漕手のやんごとなき日常

~立教大学体育会ボート部の日常を漕手目線で~

「今」 4年 榮原

2021-09-23 18:03:22 | 日記

こんにちは。
主将の榮原です。

引退前最後の日記ということで、書くことに凄く悩みました。何をどう書いてもこの4年間のことを伝えられるとは思えないのです。
でも、そのくらいこの4年間には「凄い何か」がたくさん含まれていたのだと思います。

「素晴らしい日記を」なんて思ったものですが、今の気持ちを思うままに書いていくことにします。

日々考えることがありました。「タイムトラベルができたら良いな」ということです。

そう思うのは、自分が今までした選択に後悔が残っているからです。もしボート部ではなく留学していたら、もし高校で野球を続けていたら、もし都会に生まれていたら…
考えるだけでも過去の分岐点が無限の可能性をはらんでいるような気がして、やるせなくなる時もあります。

ただ、この問題には大学4年間で一つの結論を導き出すことができました。
それは「もしタイムトラベルができても、僕は過去を変える選択をしない」という結論です。

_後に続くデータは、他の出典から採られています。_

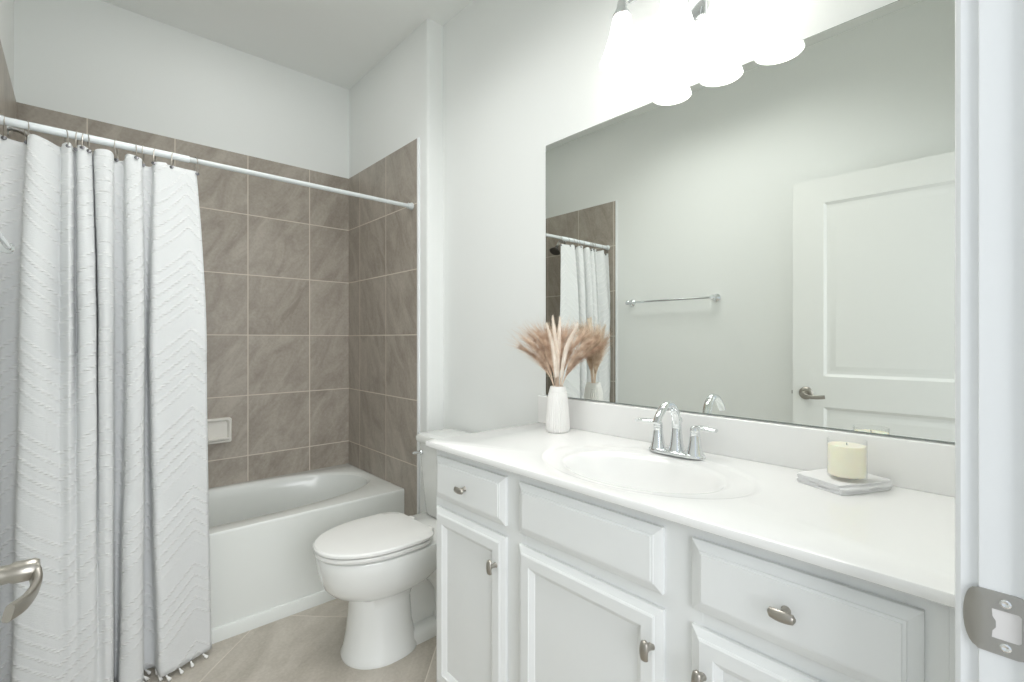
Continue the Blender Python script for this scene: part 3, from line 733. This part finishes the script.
# ------------------------------------------------------------------ faucet
fa = thing('faucet', 'chrome two-handle faucet standing behind the sink basin', 'faucet', (1.268, .703, ZK))
b = MB(); rg = []
for z_, k_ in ((0.0, 1.0), (.005, 1.0), (.008, .95), (.010, .86)):
    rg.append([(.027*k_*math.copysign(abs(math.cos(a))**.85, math.cos(a)), .085*(1-(1-k_)*.4)*math.copysign(abs(math.sin(a))**.7, math.sin(a)), z_) for a in [2*PI*i/40 for i in range(40)]])
b.loft(rg); b.build('base_plate', M['chrome'], fa)
b = MB(); b.lathe([(.0225, .008), (.0215, .014), (.018, .030), (.015, .055), (.0135, .072)], (0.004, 0, 0), 24, cap1=False)
sp_ = spline([(.004, 0, .068), (.002, 0, .095), (-.008, 0, .122), (-.032, 0, .143), (-.062, 0, .140), (-.090, 0, .118), (-.104, 0, .098)], 6)
b.tube(sp_, [.0135 - .003*i/len(sp_) for i in range(len(sp_))], 18, flat=(1.05, .85)); b.build('spout', M['chrome'], fa)
for s in (1, -1):
    b = MB(); b.lathe([(.0225, .008), (.0215, .013), (.0175, .030), (.0140, .055), (.0130, .066), (.0135, .069)], (0, s*.057, 0), 24); hb_ = b.build('handle_body', M['chrome'], fa)
    b = MB(); b.lathe([(.0130, .070), (.0138, .074), (.0125, .082), (.006, .087), (.001, .088)], (0, s*.057, 0), 20)
    pth = spline([(.003, s*.052, .081), (-.003, s*.072, .085), (-.008, s*.094, .085), (-.012, s*.122, .084)], 5)
    b.tube(pth, [.0090 + .0035*math.sin(PI*i/len(pth)) for i in range(len(pth))], 14, flat=(1.0, .50)); b.build('lever', M['chrome'], hb_)
b = MB(); b.lathe([(.0025, .008), (.0025, .085), (.005, .089), (.0055, .096), (.003, .101)], (.026, 0, 0), 12); b.build('lift_rod', M['chrome'], fa)

# ------------------------------------------------------------------ ribbed vase and dried grasses
VX, VY = 1.262, 1.153
va = thing('vase', 'white ribbed ceramic vase of dried grasses on the counter by the mirror', 'vase', (VX, VY, ZK))
b = MB()
b.lathe([(.034, 0), (.0395, .003), (.0418, .012), (.0412, .035), (.0380, .080), (.0348, .118), (.0325, .137), (.0310, .140)], (0, 0, 0), 192, cap0=True, cap1=False, flute=30, famp=.05); b.build('ribbed_body', M['ceramic'], va, angle=80)
b = MB(); b.lathe([(.0312, .139), (.0318, .142), (.0290, .152), (.0268, .160), (.0258, .1615), (.0232, .160), (.0228, .130)], (0, 0, 0), 48, cap0=False, cap1=False); b.build('neck', M['ceramic'], va)
MOUTH = Vector((VX, VY, ZK+.160))
# image-plane directions at the vase, for spreading the bunch as the photo shows it
RT = Vector((cT, -sT, 0)); AW = Vector((sT, cT, 0))
def strand(bm_, pts, r0):
    n_ = len(pts); prev = None
    for i, p in enumerate(pts):
        r = r0*(1-0.85*i/(n_-1))
        ring = [bm_.verts.new(p + Vector((r, 0, 0))), bm_.verts.new(p + Vector((-r*.5, r*.87, 0))), bm_.verts.new(p + Vector((-r*.5, -r*.87, 0)))]
        if prev:
            for k in range(3): bm_.faces.new((prev[k], prev[(k+1) % 3], ring[(k+1) % 3], ring[k]))
        prev = ring
def stalk(kind, lat, dep, top, start, label, group):
    """lat/dep: sideways and depth lean of the tip (m), top: height of the tip above the mouth, start: where the plume begins 0..1"""
    root = MOUTH + RT*(lat*.10) + AW*(dep*.10) + Vector((0, 0, -.110))
    root.x = VX + max(-.012, min(.012, root.x-VX)); root.y = VY + max(-.012, min(.012, root.y-VY))
    mouth = MOUTH + RT*max(-.015, min(.015, lat*.13)) + AW*max(-.015, min(.015, dep*.13))
    tip = MOUTH + RT*lat + AW*dep + Vector((0, 0, top))
    midp = MOUTH + RT*(lat*.42) + AW*(dep*.42) + Vector((0, 0, top*.58))
    path = spline([root, mouth, midp, tip], 12)
    for p in path: p.x = min(p.x, XW-.010)
    t = thing(kind, label, 'dried grass', root, 0, group)
    b = MB(); k_end = int(len(path)*(.55+.4*start)) if kind == 'pampas_plume' else len(path)-4
    b.tube([p-root for p in path[:k_end]], .0013, 6); b.build('stem', M['stem'], t)
    b = MB(); n_ = len(path)
    if kind == 'pampas_plume':
        for i in range(300):
            f = random.uniform(.43 + .08*start, .86)
            k = f*(n_-1); k0 = int(k); p = path[k0].lerp(path[min(k0+1, n_-1)], k-k0)
            d_ = (path[min(k0+2, n_-1)] - path[max(k0-1, 0)]).normalized()
            rnd = Vector((random.gauss(0, 1), random.gauss(0, 1), random.gauss(0, 1))); rnd -= d_*rnd.dot(d_)
            rnd.normalize(); ln_ = random.uniform(.055, .125)*(1.25-.45*f)
            sp = random.uniform(.05, .42)
            dr = random.uniform(.2, 1.0)*(.006 + .10*abs(lat))
            pts = [p + d_*ln_*q_ + rnd*ln_*sp*q_**1.3 - Vector((0, 0, dr*q_**3)) + RT*(lat*.05*q_**2) for q_ in (0, .25, .5, .75, 1.0)]
            pts = [Vector((min(q_.x, XW-.004), q_.y, q_.z))-root for q_ in pts]
            strand(b.bm, pts, .0007)
        b.build('plume', M['pampas'], t, smooth=False)
    else:
        seg = path[int(n_*.42):]; m_ = len(seg)
        b.tube([p-root for p in seg], [.0012 + .0068*math.sin(PI*min(1, .10+.86*(i/(m_-1))**.85)) for i in range(m_)], 12)
        for i in range(170):
            k = random.uniform(.06, .96)*(m_-1); k0 = int(k); p = seg[k0].lerp(seg[min(k0+1, m_-1)], k-k0)
            d_ = (seg[min(k0+1, m_-1)] - seg[max(k0-1, 0)]).normalized()
            rnd = Vector((random.gauss(0, 1), random.gauss(0, 1), random.gauss(0, 1))); rnd -= d_*rnd.dot(d_); rnd.normalize()
            rr_ = .0012 + .0062*math.sin(PI*min(1, .10+.86*(k/(m_-1))**.85))
            pts = [p + rnd*rr_*.7, p + rnd*(rr_+.0015) + d_*.006, p + rnd*(rr_+.0025) + d_*.014]
            pts = [Vector((min(q_.x, XW-.004), q_.y, q_.z))-root for q_ in pts]
            strand(b.bm, pts, .0006)
        b.build('spike', M['pale'], t, smooth=False)
    return t
PG, SG = 'tan pampas plumes in the ribbed vase', 'pale fluffy reed spikes in the ribbed vase'
for lat, dep, top, lab in ((-.152, .00, .150, 'tan pampas plume leaning farthest left from the ribbed vase'), (-.130, -.03, .180, 'tan pampas plume second from the left edge of the bunch'), (-.104, .04, .196, 'tan pampas plume left of centre, at the back of the bunch'), (-.072, -.02, .195, 'tan pampas plume left of the upright pale spikes'),
                           (.028, .03, .195, 'upright tan pampas plume between the pale spikes'), (.060, .04, .195, 'tan pampas plume just behind the right-leaning pale spike'), (.092, -.01, .188, 'tan pampas plume right of the right-leaning pale spike'), (.130, -.04, .172, 'tan pampas plume second from the right edge of the bunch'), (.156, -.02, .145, 'tan pampas plume leaning farthest right from the ribbed vase'),
                           (-.005, .05, .180, 'tan pampas plume upright at the back of the vase'), (-.042, .035, .190, 'tan pampas plume behind the leftmost pale spike')):
    stalk('pampas_plume', lat, dep, top, random.random()*.4, lab, PG)
for lat, dep, top, lab in ((-.042, -.02, .225, 'pale fluffy reed spike leaning left, leftmost of the spikes'), (-.018, .01, .252, 'tallest pale fluffy reed spike, upright in the middle of the vase'), (.010, .02, .248, 'pale fluffy reed spike just right of the tallest one'), (.066, -.04, .222, 'pale fluffy reed spike leaning right across the tan plumes')):
    stalk('reed_spike', lat, dep, top, 0, lab, SG)

# ------------------------------------------------------------------ folded washcloth and candle
wc = thing('washcloth', 'folded white washcloth lying on the counter under the candle', 'washcloth', (1.274, .300, ZK))
e1 = Vector((.41, .912, 0)); e2 = Vector((.912, -.41, 0))
A_, B_ = .058, .076
TH_ = .0043
pathp = []
nl = 4
for l_ in range(nl):
    z_ = .0025 + l_*.0047; ends = (-A_, A_) if l_ % 2 == 0 else (A_, -A_)
    inset = [.0, .004, .002, .006][l_]
    for k in range(9):
        s_ = ends[0] + (ends[1]-ends[0])*k/8
        s_ = max(-A_+inset*.3, min(A_-inset, s_))
        pathp.append((s_, z_ + .0006*math.sin(k*1.3+l_)))
    if l_ < nl-1:
        sg = 1 if ends[1] > 0 else -1
        pathp.append((ends[1]+sg*.0022, z_+.0014)); pathp.append((ends[1]+sg*.0022, z_+.0034))
def ribbon(pp, th):
    up, dn = [], []
    for i, (s_, z_) in enumerate(pp):
        a, c = pp[max(i-1, 0)], pp[min(i+1, len(pp)-1)]
        dx_, dz_ = c[0]-a[0], c[1]-a[1]; l_ = math.hypot(dx_, dz_) or 1
        nx_, nz_ = -dz_/l_*th/2, dx_/l_*th/2
        up.append((s_+nx_, z_+nz_)); dn.append((s_-nx_, z_-nz_))
    return up + dn[::-1]
sec = ribbon(pathp, .0041)
b = MB(); rg = []
for j in range(15):
    t = -1 + 2*j/14; ring = []
    for (s_, z_) in sec:
        wob = .0025*noise.noise(Vector((s_*30, t*1.7, z_*160)))
        drop = max(0, abs(t)-.8)*.006*(z_/.02)
        zz = max(.0004, z_ - drop + .0009*noise.noise(Vector((s_*25, t*3, 5)))*(z_/.015))
        fr_ = 1 - .13*max(0, (abs(t)-.62)/.38)**2.5
        p = e1*(s_*fr_ + wob) + e2*(t*B_ + .0035*noise.noise(Vector((s_*14, z_*220, 2)))*abs(t))
        ring.append((p.x, p.y, zz*1.12))
    rg.append(ring)
b.loft(rg); b.build('folded_cloth', M['towel'], wc, angle=60)
CX, CYY, CZ = 1.252, .2885, ZK + .0232
ca = thing('candle', 'cream candle in a clear glass standing on the folded washcloth', 'candle', (CX, CYY, CZ))
b = MB(); b.lathe([(.031, 0), (.0358, .002), (.0370, .006), (.0370, .083), (.0365, .0845), (.0357, .083), (.0357, .007), (.031, .005)], (0, 0, 0), 48); b.build('glass_jar', M['glass'], ca)
b = MB(); b.lathe([(.031, .0055), (.0350, .008), (.0353, .012), (.0353, .071), (.0346, .0725), (.020, .0715), (.001, .0712)], (0, 0, 0), 48); b.build('wax', M['wax'], ca)
b = MB(); b.tube([(0, 0, .070), (.0005, 0, .074), (.001, .0005, .077)], .0009, 6); b.build('wick', M['wick'], ca)
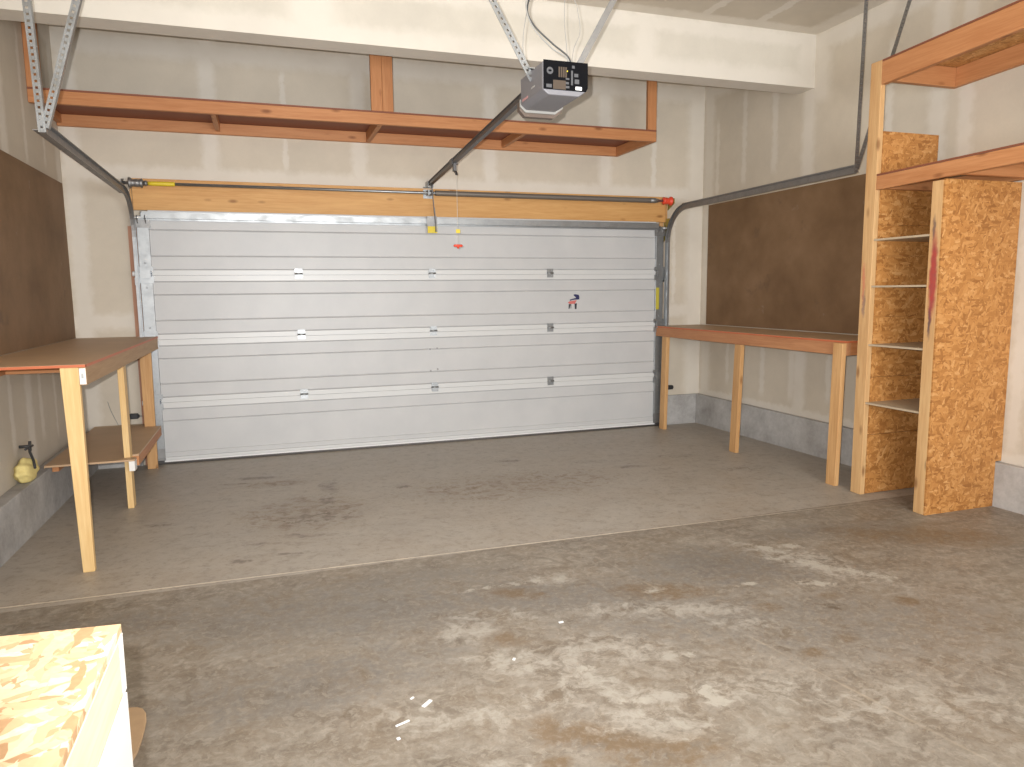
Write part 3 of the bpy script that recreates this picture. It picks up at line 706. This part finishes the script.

理由は簡単で「今」というものの可能性や素晴らしさに気づくことができたからです。

おそらく自分自身はどんな選択をしても後悔が残るのだと思います。過去に素晴らしい選択を選びオリンピックで金メダルをとっても、ハーバード大学に入学しても、きっと何かの後悔は残ります。

全てを手に入れることなんて不可能で、皆なにかが欠けていて、それでも「今」やりたいこととか、「今」思いつく目標にひたすら手を伸ばしているのです。

そしてきっとそれが人生を生きるということなのだと実感しました。

消してしまいたい過去の失敗や、恥ずかしい自分自身、選択の後悔も、その感情はその過去そのものがなければ存在さえしないのです。失敗したら学び、後悔は未来への糧となります。
もしその失敗や後悔がなければ「今」築き上げた人間関係や価値観がないのだと思うと少し切ないような気がします。

そう考えると、「今」経験している苦しいことや辛いこと、投げ出してしまいたいことだって不思議と愛おしく思えるはずです。
その事実があるからこそ人は成長し、学んでいくからです。

僕は「今」が大好きです。

「今」は、
成長していく自分自身であり、
それは成長した自分自身でもあり、
未来、まだ見たことない人々や自分自身、経験の可能性そのものだからです。

「今」辛いことがあっても、
それはいずれ確実に意味のあるものになるのだと信じています。

「そうやってこの瞬間を噛みしめて生きていこう」

かつて些細なことで一喜一憂して、まるで何もかもダメになってしまうような気がしていた僕自身が日々思う大切な気もちであり、この4年間が与えてくれた「強さ」です。

だからこそ、この先も大丈夫なのだと確信しています。
大きな壁を前に悩んでも、茫漠な時間の中で目標を見失っても、走り続けることだけはやめないと決めているからです。

まずは一ヶ月後の大会まで、全力で。そして全員で。